Со времени появления англичан .на Белом море в 1553 г. Россия завязала регулярные торговые сношения с Англией. Перед самой Ливонской войной московское правительство позволило англичанам устроить «приста­нище корабельное» на Белом море и разрешило им «торг по всему государству поволной». Но суровые естествен­ные условия сильно стесняли развитие торговли на Бе­лом море. Гораздо больше для этой цели подходило Бал­тийское море. Накануне Ливонской войны Россия вла­дела обширным участком побережья Финского залива, всем течением реки Невы, по которой проходил древний торговый путь «из варяг в греки». Русским принадлежал также правый берег реки Наровы, в устье которой заходили корабли многих европейских стран. Едва закончив войну со шведами, правительство решило основать морской порт в устье Наровы. В июле 1557 г. выдаю­щийся инженер дьяк Иван Выродков построил на Нарове «город дли бусного (корабельного) приходу заморским людем», первый русский порт на Балтийском море. Цар­ский указ воспретил новгородским и псковским купцам торговать в ливонских городах Нарве и Ревеле. Отнынеони должны были ждать «немцев» в своей земле. Но попытка наладить морскую торговлю с Западом через устье Наровы не дала результатов. Корабельное «пристанище» на Нарове было готово, а иноземные купцы продолжали плавать в немецкую Нарву.

Тем временем в московском правительстве образова­лись две партии: Адашев настаивал на продолжении ак­тивной восточной политики и снаряжал экспедиции про­тив Крыма, а его противники выступали за войну с Ли­вонией. Планы Ливонской войны получили поддержку со стороны московского дворянства.

Первое вторжение русских войск в Ливонию, по-види­мому, предпринято было вопреки воле Адашева. Воен­ные действия в Ливонии приобрели серьезный оборот после того, как в Ивангород прибыл боярин Алексей Басманов, сторонник решительной войны с ливонцами. Не дожидаясь исхода дипломатических переговоров в Мо­скве, Басманов обстрелял Нарву и, как только в городе вспыхнул пожар, повел своих воинов на штурм крепости. Силы, которыми располагал воевода, были ничтожны, но ливонцы не устояли перед внезапным и стремительным натиском. Неприступная крепость, основанная рыцарями на древнем новгородском рубеже, пала. Царские воеводы заняли Дерпт (Юрьев) и подвергли страшному разгрому Южную Ливонию.

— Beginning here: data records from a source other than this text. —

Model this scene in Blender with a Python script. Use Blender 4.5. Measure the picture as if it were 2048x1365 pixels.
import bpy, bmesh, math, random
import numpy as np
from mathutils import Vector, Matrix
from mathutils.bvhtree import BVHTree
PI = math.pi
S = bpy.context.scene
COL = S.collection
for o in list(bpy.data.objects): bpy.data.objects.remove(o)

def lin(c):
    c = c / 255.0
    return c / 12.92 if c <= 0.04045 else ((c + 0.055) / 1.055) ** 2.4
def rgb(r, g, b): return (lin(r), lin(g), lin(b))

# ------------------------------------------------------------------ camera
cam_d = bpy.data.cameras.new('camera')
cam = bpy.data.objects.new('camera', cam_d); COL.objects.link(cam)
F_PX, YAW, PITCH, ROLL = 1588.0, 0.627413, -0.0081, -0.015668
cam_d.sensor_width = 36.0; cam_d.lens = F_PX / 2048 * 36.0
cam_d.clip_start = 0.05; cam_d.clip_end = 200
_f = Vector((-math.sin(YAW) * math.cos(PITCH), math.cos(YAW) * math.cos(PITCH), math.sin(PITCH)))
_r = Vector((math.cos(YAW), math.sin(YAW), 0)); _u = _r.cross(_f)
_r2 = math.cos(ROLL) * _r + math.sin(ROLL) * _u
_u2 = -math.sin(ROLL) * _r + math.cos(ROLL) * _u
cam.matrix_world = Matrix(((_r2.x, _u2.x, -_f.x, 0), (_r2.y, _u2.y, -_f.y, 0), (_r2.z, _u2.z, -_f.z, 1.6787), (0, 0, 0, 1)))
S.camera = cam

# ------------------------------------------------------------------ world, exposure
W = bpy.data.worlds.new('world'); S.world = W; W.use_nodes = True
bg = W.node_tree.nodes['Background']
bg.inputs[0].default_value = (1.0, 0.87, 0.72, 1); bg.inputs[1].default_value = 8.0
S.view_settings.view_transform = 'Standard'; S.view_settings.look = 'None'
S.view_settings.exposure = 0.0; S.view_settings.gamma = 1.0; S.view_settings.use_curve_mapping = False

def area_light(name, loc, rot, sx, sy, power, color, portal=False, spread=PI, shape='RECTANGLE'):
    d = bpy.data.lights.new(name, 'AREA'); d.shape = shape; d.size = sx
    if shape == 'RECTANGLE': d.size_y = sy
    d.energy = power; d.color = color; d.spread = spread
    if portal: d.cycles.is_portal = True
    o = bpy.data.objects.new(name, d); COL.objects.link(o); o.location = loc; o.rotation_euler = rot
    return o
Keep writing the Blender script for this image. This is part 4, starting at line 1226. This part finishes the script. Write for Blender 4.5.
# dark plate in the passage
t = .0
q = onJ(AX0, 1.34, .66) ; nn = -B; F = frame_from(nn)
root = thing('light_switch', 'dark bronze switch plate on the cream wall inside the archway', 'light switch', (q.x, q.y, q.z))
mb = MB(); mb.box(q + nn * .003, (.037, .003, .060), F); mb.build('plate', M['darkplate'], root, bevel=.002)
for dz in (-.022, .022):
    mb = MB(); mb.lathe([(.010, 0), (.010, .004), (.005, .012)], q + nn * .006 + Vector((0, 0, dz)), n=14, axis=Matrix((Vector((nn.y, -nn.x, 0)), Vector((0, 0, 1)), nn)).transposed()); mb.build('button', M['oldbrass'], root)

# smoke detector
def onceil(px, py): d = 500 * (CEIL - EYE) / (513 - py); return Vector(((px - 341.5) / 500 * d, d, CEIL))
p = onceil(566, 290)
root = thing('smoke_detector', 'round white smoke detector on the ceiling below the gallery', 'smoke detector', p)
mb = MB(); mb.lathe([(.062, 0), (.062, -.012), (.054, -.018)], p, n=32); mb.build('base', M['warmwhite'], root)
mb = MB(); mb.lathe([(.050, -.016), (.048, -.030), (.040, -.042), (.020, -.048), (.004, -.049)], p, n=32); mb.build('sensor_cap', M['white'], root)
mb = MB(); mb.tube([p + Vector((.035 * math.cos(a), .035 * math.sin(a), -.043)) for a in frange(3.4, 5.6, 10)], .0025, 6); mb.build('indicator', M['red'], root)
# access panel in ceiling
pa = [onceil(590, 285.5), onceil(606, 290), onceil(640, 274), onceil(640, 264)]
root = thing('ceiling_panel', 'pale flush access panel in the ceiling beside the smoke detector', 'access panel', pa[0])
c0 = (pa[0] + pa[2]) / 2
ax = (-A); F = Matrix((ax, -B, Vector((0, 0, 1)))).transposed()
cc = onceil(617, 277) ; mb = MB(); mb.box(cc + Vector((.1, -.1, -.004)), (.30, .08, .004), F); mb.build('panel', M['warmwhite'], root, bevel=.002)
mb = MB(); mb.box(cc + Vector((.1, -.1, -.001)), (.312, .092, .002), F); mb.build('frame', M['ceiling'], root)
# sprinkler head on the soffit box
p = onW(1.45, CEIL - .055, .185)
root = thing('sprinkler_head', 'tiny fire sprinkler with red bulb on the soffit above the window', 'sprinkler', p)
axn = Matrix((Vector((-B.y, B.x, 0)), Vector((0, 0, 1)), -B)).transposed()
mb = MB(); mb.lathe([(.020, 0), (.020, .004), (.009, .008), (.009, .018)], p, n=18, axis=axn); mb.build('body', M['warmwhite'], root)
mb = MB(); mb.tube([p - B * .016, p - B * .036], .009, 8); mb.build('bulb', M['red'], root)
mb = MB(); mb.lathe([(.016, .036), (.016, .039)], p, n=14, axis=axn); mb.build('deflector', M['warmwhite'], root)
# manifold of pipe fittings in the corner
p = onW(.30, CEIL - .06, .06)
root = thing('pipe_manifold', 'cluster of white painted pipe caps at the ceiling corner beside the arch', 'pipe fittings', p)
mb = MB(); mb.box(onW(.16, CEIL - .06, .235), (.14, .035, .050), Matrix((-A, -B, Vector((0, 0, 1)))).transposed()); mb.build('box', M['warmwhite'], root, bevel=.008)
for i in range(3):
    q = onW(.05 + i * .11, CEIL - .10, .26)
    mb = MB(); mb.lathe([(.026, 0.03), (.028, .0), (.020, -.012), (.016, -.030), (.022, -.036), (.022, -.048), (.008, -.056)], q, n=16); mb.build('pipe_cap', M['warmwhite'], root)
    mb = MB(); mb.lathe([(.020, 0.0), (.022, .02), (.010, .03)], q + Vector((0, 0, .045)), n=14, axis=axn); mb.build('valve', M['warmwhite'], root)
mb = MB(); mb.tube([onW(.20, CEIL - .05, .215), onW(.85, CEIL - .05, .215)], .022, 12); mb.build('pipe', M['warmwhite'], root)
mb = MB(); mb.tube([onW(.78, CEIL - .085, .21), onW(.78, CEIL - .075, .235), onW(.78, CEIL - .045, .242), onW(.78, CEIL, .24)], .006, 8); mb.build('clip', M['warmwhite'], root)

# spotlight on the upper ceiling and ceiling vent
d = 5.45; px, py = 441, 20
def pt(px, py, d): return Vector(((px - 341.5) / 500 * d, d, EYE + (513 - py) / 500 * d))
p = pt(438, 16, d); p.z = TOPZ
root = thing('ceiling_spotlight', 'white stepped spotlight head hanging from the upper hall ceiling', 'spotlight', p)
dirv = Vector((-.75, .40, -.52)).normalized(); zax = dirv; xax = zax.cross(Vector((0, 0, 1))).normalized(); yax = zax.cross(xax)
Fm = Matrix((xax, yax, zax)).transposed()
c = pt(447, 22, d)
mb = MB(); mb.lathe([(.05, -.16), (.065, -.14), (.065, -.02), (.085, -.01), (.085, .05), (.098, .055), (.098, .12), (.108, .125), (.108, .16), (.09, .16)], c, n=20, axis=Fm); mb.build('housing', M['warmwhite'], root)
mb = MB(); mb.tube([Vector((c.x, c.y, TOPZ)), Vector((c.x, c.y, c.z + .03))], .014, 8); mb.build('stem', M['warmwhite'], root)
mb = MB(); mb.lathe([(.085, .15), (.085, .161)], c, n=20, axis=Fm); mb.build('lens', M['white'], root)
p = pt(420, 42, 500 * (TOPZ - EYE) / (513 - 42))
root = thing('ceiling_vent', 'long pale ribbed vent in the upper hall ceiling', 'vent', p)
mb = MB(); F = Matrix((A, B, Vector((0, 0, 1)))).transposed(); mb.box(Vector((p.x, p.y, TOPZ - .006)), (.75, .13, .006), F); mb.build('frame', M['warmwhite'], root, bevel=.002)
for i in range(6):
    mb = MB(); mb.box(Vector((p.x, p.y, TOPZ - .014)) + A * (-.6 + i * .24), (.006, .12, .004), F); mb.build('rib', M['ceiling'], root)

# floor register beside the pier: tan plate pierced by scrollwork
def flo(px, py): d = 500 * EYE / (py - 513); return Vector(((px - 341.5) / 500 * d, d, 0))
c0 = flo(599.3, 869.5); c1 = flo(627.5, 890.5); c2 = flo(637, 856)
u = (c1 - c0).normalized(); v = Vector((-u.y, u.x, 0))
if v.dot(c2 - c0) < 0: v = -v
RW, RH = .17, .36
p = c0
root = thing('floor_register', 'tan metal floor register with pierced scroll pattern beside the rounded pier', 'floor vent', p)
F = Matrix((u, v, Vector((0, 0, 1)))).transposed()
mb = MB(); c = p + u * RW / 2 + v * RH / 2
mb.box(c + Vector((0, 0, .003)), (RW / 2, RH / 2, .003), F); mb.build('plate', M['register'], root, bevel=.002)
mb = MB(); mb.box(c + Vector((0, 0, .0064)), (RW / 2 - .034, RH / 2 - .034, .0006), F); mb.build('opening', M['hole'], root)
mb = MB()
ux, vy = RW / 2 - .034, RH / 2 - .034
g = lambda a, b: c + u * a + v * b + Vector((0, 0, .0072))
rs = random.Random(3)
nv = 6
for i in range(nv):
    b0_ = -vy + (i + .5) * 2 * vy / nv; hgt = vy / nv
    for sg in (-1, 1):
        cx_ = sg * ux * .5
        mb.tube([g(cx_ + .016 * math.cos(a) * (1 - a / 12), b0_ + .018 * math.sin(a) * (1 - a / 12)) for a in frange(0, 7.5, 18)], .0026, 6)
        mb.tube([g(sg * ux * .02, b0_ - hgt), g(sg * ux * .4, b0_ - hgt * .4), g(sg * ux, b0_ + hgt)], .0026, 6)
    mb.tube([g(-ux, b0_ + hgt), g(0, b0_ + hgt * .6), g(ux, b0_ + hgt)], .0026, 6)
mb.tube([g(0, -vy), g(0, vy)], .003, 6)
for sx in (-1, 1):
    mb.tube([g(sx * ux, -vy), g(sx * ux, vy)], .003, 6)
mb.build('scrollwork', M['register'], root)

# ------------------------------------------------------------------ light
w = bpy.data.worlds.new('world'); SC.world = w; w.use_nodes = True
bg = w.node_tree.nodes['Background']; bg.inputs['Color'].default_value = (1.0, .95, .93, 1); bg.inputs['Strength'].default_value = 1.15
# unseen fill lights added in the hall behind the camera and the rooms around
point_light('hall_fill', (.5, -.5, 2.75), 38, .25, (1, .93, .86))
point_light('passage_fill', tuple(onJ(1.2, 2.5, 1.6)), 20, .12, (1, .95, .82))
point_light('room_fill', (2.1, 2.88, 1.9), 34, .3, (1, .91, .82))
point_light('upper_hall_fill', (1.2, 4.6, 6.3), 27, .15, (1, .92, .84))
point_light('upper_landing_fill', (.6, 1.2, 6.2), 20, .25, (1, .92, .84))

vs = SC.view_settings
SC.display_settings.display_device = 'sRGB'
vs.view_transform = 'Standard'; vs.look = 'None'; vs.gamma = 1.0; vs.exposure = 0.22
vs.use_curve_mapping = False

Успехи русского оружия могли быть еще более зна­чительными, если бы не раздор в высших правитель­ственных сферах, который привел к страшной неразбе­рихе и сделал невозможным проведение единой согласо­ванной внешнеполитической программы. Вместо того что­бы продолжать успешно начатое наступление против Ли­вонии, московское правительство, по настоянию Адаше­ва, предоставило ордену перемирие с мая по ноябрь 1559г. и одновременно снарядило новую экспедицию против татар.

Военные операции против Крыма, поглотившие нема­ло средств и сил, не. принесли результатов, обещанных Адашевым, а благоприятные возможности для победы в Ливонии были безвозвратно упущены. Магистр Кетлер подписал договор с литовцами. Орден перешел под про­текторат Литвы и Польши. Договор круто изменил ход Ливонской войны. Он явился тяжелым поражением для царской дипломатии. Конфликт с Ливонией стремитель­но перерастал в более широкий вооруженный конфликт с Литвой и Польшей в тот самый момент, когда Россия ввязалась в войну с Крымским ханством.

Ливонские рыцари использовали перемирие, предо­ставленное им Москвой, для сбора военных сил. За ме­сяц до истечения срока перемирия орденские отряды по­явились в окрестностях Юрьева и нанесли поражение раз­розненным русским отрядам.